El fatigado caminante se sentó en el borde de piedra de un viejo pozo. Sólo quería descansar el cuerpo pero, sorprendido por el cansancio, se entregó al sueño. Ya anochecía cuando lo traicionó la espalda, resbalando al apoyo y precipitándolo al vacío. No alcanzó a gritar ni tuvo la suerte de engancharse en una de las salientes del resbaladizo interior, sino que éstas lo rechazaron sistemáticamente en su brutal descenso hacia el fondo del pozo.

En cuanto encontró la superficie del agua negra como la noche, comenzó el tortuoso ascenso. No obstante el intenso dolor que sentía en los huesos, se arrastró poco a poco, lentamente escalando aquel húmedo cilindro. Fijando la mirada arriba, le parecía inalcanzable el exterior donde se divisaba la tenue luz de una estrella. Con la carne molida, batiéndose entre la esperanza y el desaliento, coronó exhausto el brocal. Concluyendo, al parecer, su martirio, logró sacar medio cuerpo fuera del implacable pozo.

En eso vio la sombra de alguien que pasaba, sin duda algún vecino, así que hizo un último esfuerzo por pedir auxilio. Lastimosamente el tal vecino, un gaucho de la región, no comprendió el trágico llamado del moribundo. Confundiéndolo con un fantasma, el espantado gaucho se santiguó y, mientras el infeliz espectro de caminante hacía esfuerzos sobrehumanos para pronunciar palabra alguna, el gaucho le lanzó una enorme piedra que le dio en la frente, asestándole el golpe de gracia.

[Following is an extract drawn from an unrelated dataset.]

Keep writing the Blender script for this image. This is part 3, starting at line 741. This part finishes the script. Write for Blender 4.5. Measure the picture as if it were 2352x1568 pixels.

Según las palabras del eximio cuentista argentino Ricardo Güiraldes, ante los mismísimos ojos del desconcertado gaucho, «aquella visión de infierno desapareció como sorbida por la tierra. Ahora [toda la región] conoce el pozo maldito, y sobre su brocal, desdentado por los años de abandono, una cruz de madera semipodrida defiende a los cristianos contra las apariciones del malo.»1

¿Será posible que, al igual que aquel gaucho, también nosotros representemos la última esperanza de salvación de algún desafortunado caminante en nuestra vida? Si es así, más vale que reconozcamos lo que de veras está pasando. Dios espera que le tendamos la mano a ese caminante y no que lo echemos de nuevo al pozo de la muerte espiritual. Eso fue lo que hizo su Hijo Jesucristo al perdonar a la mujer sorprendida en adulterio, a la que los fariseos hubieran matado de más de una pedrada. Porque «Dios no envió a su Hijo al mundo para condenar al mundo, sino para salvarlo por medio de él.»2 Y ahora Cristo quiere que nosotros sigamos su ejemplo, levantando al más caído en lugar de condenarlo por su desatino. Cuando nos encontremos con caminantes que han caído, tendámosles la mano. Así podremos decirles: «Al igual que Cristo, que no vino para condenarte sino para salvarte, “tampoco yo te condeno”.»3


1 Ricardo Güiraldes, Cuentos de muerte y de sangre (Buenos Aires: Editorial Losada, 1978), pp. 61-63.